I've tried to come up with a different proof, but I have a few doubts about its correctness:
Let $E$ be the set of the subsequential limits of $\{p_n\}$ and $q$ a limit point of $E$. We have to prove that $q\in E$.
Since $q$ is a limit point of $E$, there exists a sequence $\{a_n\}$ in $E$ that converges to $q$ (this is a theorem that Rudin proves earlier in the book). Let $V_n$ be the open ball of center $a_n$ and radius $d(q,a_n)$.
Since there is a subsequence of $\{p_n\}$ which converges to $a_n$, $V_n \cap p(\mathbb{N})$, where $p(\mathbb{N})$ is the range of the sequence $\{p_n\}$, is nonempty for every $n\in \mathbb{N}$; that is, $V_n$ always contains at least one term of the sequence.
Therefore, by the axiom of countable choiche, there exists a sequence $\{q_n\}$ such that $q_n \in V_n\cap p(\mathbb{N})$ for every $n$. This happens to be a subsequence of $\{p_n\}$.
Now it is left to prove that $q_n$ converges to $q$: let $\epsilon >0$ be given; then there is $N$ such that $d(q,a_n)<\epsilon$ if $n>N$. We also find that $d(a_n,q_n)<d(q,a_n)$; thus, by the triangle inequality, $d(q,q_n)\leq d(a_n,q_n)+d(q,a_n)<2\epsilon$. Hence the thesis.
I realize that it's definitely more complicated that the one offered by the author, but is it sound nonetheless? Is it written in a fashion that would be accepted in an exam?
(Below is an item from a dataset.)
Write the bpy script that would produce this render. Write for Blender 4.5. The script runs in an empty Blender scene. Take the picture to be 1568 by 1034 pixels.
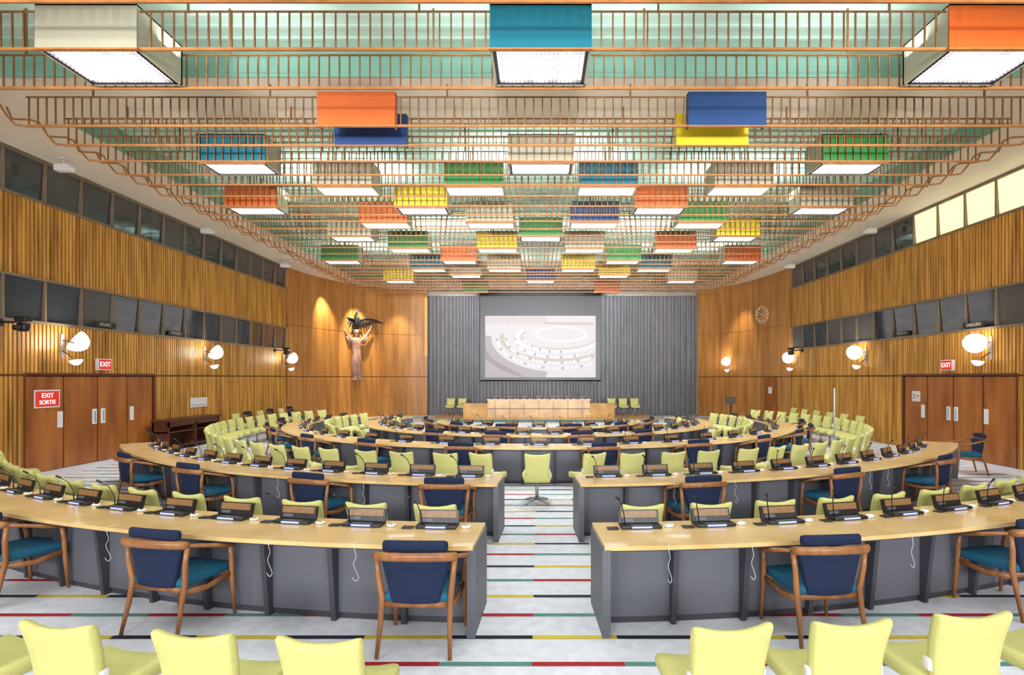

Here is how to prove it without the axiom of choice:...[0]:.. Let $q$ be a limit point of $E$...[1]:Observe that for any member of $E$ there is a strictly increasing $f : N \to N$ such that $(p_{f(n)})_{n \in N}$ converges to it...[2]:.. For all $r>0$, the set $S(r)= \{ n \in N : p_n \in B(q,r) \}$ is infinite because...[2a]:.. B(q,r) contains some $q^* \in E$ and,by [1], $q^*$is the limit of a sequence $(p_{f(n) : n \in N})$ for some strictly increasing $f:N \to N$, and ...[2b]:.. There exists, by the Triangle Inequality, some $s>0$ for which $B(q^*,s) \subset B(q,r)$, so... [2c}:..The infinite set $\{ n \in N : p_{f(n)} \in C \}$ is a subset of $S(r)$....[3]:..Now define $g:N \to N $ recursively by letting $g(0)= \min \{ k: p_k \in B(q,1) \}$ and $g(n+1)= \min \{ k>g(n) : p_k \in B(q,2^{-n-1} \}$. Then $g$ exists by [2] and is strictly increasing and $(p_{g(n)})_{n \in N}$ converges to $q$.